I had the TV on over the weekend, and caught part of a
program where a guy and a girl were having a conversation about their relationship. The guy was telling her how the relationship
has made him “that guy”…a fun-to-be-with-happy-go-lucky person, where before he
thought he was a little dull. He kept
saying, “I love being that guy. I love that
guy. I would never have become that guy without you in my life.”
I know what he means, because I used to be that girl. I was different when Bobby was alive. I was happier, less intense, and a lot less
jaded. I cared about what I wore and making myself look nice. I did not get angry as easily as
I do now. I never had to worry about things like car inspection, generators and leaky pipes - I was a girly girl and enjoyed being one.
However, since his death I have become
cynical and sarcastic. I rarely worry about my hair, clothes or makeup, because I feel like there is no longer any need.
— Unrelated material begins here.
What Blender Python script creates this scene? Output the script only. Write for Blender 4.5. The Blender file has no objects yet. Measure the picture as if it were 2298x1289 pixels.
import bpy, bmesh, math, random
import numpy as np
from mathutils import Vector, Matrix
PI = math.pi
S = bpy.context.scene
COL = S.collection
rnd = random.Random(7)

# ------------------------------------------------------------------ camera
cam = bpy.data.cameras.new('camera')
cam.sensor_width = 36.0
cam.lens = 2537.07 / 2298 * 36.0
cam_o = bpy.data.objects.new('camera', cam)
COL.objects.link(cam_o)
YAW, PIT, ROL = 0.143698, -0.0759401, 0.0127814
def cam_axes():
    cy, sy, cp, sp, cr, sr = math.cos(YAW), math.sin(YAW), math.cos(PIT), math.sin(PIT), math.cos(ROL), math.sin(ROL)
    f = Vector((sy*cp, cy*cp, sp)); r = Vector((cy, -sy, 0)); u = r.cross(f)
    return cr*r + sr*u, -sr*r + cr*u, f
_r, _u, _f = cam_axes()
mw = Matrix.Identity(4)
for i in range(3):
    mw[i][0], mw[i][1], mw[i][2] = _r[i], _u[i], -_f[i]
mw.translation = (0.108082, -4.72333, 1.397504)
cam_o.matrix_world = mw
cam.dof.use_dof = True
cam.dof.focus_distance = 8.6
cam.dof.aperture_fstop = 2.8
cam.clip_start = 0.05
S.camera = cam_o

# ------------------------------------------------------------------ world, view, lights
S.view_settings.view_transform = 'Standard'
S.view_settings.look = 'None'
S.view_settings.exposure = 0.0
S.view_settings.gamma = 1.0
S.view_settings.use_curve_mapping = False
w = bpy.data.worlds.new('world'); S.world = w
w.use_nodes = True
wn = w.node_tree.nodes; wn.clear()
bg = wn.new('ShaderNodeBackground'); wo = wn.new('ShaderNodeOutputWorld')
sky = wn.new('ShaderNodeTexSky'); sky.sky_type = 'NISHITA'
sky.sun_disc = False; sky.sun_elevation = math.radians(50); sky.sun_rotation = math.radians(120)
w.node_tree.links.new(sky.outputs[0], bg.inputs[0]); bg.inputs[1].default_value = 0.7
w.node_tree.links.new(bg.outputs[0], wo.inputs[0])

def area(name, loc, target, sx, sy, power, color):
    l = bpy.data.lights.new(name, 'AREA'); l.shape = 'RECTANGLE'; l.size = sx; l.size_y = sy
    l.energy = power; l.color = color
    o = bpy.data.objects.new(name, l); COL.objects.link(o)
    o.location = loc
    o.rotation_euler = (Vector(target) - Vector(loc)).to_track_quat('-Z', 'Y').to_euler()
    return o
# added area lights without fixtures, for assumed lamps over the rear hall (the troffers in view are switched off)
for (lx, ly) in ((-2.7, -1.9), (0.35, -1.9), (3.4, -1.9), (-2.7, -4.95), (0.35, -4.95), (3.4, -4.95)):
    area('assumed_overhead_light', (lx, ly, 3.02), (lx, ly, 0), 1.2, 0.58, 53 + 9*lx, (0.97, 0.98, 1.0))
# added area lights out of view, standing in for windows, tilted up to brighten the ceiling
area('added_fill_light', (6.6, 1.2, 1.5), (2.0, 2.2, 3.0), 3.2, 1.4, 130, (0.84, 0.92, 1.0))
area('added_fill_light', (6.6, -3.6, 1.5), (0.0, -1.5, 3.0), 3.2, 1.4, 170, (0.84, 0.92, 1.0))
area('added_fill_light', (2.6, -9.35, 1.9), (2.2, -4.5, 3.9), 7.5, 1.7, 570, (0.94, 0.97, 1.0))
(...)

I have trouble trusting people. I always think the workmen I've hired to do this or that around the house is "out to get that widow". I wonder
sometimes why my friends are still my friends!
I’m no longer fun. Frankly, I
wouldn’t even want to be friends with me now.
It’s even affecting my kids. On
the rare occasion when I smile, they will say, “Look! Mom’s happy!” – like it’s a holiday or
something. I've been told that no matter what I'm doing or saying, my eyes are always sad.
I miss the person I was before Bobby got sick and died. I want her to come back so badly, but through everything I’ve
experienced, and everything I’ve read about losing a spouse, it’s not
possible. It’s sad, because it is sort
of like she died when he died, and this new person was born. I’ve heard I’m supposed to embrace this new
person I’ve become, but how can I embrace her when I don’t even particularly
like her?
So I set about to find out what is worth embracing about "the new girl". I guess I should like the fact that she knows how to care for a sick husband while working full-time, raising two boys and surviving on little or no sleep. She is continuing to raise those boys who are now teenagers, and who are doing quite well. I guess I should like that she can take her car for inspection by herself; put together a brand new generator and run it properly; and stop leaky pipes temporarily while waiting for the plumber to show up. She taught her 17-year-old how to drive. She stopped worrying about the "small stuff" that used to bother her, especially at work, and saves her energy for the "big stuff" that needs her attention. (She still confuses wrenches with pliers and nuts with bolts, and has no idea how to run the lawnmower or snowblower, but isn't that was 17-year-old sons are for?)
So I guess there is some good in this new girl. I just wish I liked her as much as I liked the other girl, (who, ironically, did not realize how cool she was until she was gone). I guess I just have to get used to this new girl, but I'll always miss that other girl, too.